Spin-torque efficiency enhanced by Rashba spin splitting in three dimensions

TL;DR

This paper investigates how Rashba spin splitting in three-dimensional materials enhances spin-torque efficiency, revealing optimal conditions for maximum efficiency related to Fermi energy and Rashba parameters.

Contribution

It provides an analytical study of spin torque in 3D Rashba systems, linking spin topology with Fermi energy dependence and identifying conditions for optimal spin-torque efficiency.

Findings

High spin-torque efficiency occurs when Fermi energy is on the lower band.
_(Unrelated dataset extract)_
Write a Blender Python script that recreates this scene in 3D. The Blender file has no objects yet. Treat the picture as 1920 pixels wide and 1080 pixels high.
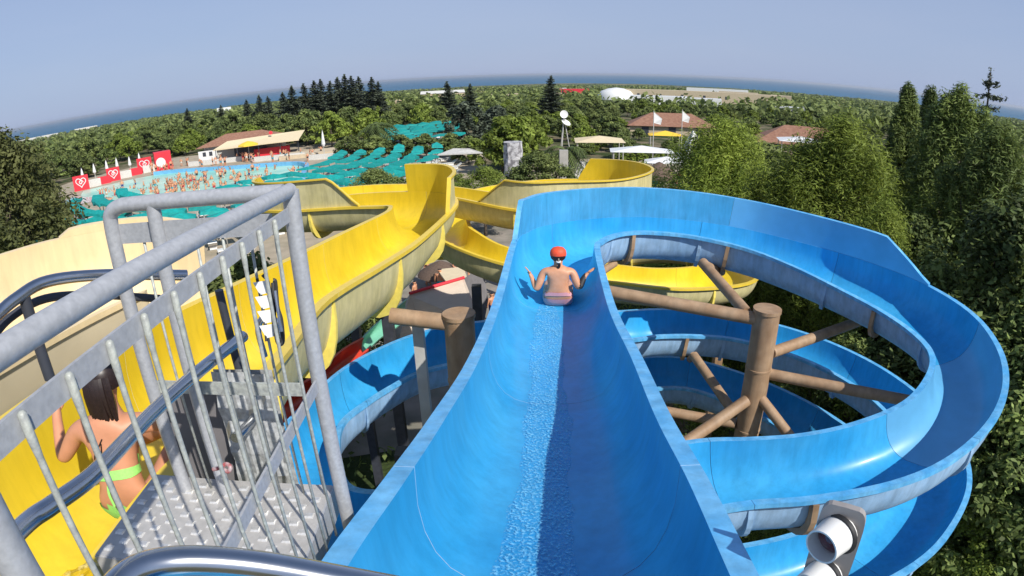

Maximum efficiency is achieved at an optimal Rashba parameter.

Spin-torque efficiency is related to the Fermi surface topology.

Abstract

We examine a spin torque induced by the Rashba spin-orbit coupling in three dimensions within the Boltzmann transport theory. We analytically calculate the spin torque and show how its behavior is related with the spin topology in the Fermi surfaces by studying the Fermi-energy dependence of the spin torque. Moreover we discuss the spin-torque efficiency which is the spin torque divided by the applied electric current in association with the current-induced magnetization reversal. It is found that high spin-torque efficiency is achieved when the Fermi energy lies on only the lower band and there exists an optimal value for the Rashba parameter, where the spin-torque efficiency becomes maximum.